Nemmeno conta l’essenzialità della installazione della canna fumaria per consentire lo svolgimento di un’attività  di ristorazione all’interno di un edificio condominiale. È vero che, agli effetti dell’art. 1102 c.c., con particolare riguardo proprio al muro perimetrale del fabbricato, bisogna ritenere che vada preservato l’uso potenziale, spettante a tutti i condomini, di collocarvi gli impianti che possano considerarsi indispensabili ai fini di una reale abitabilità  dei rispettivi appartamenti, intesa nel senso di una condizione abitativa che rispetti l’evoluzione delle esigenze generali dei cittadini e lo sviluppo delle moderne concezioni in tema di igiene. Non può, però, con gli stessi argomenti giustificarsi l’esigenza di un condomino di trarre dal bene comune una utilità  aggiuntiva e più intensa, sia pure in spregio al decoro architettonico dell’edificio, per consentirgli lo svolgimento di un’attività commerciale o industriale.

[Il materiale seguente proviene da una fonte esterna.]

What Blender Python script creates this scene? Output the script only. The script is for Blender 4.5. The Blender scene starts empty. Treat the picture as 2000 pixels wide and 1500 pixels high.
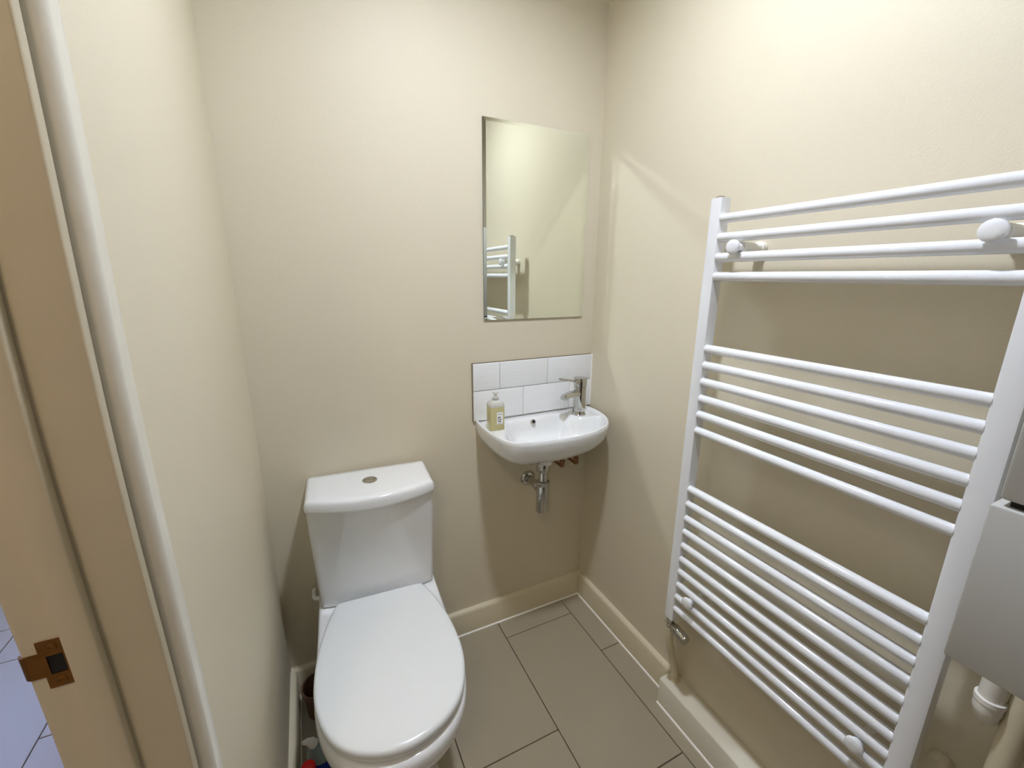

Le soluzioni alternative in sede di giudizio di merito

Respinti con queste argomentazioni i motivi del ricorso, la sentenza ne accoglie però un altro, quello che contesta alla Corte di Appello di essersi limitata ad affermare che le soluzioni alternative proposte nel corso del giudizio di appello non potessero trovare ‘sfogo’ in quella fase. Ma avrebbero potuto, invece, ‘essere offerte dall’appellante al Condominio’. Secondo i giudici della Cassazione, la Corte d’appello avrebbe invece dovuto verificare se accogliere la domanda di accertamento del diritto della ricorrente di servirsi della cosa comune, nei limiti di cui all’art. 1102 c.c., operando le modificazioni di consistenza e struttura ulteriormente specificate in sede di gravame. Pertanto, la sentenza impugnata è stata cassata. E la causa rinviata alla Corte d’appello in diversa composizione.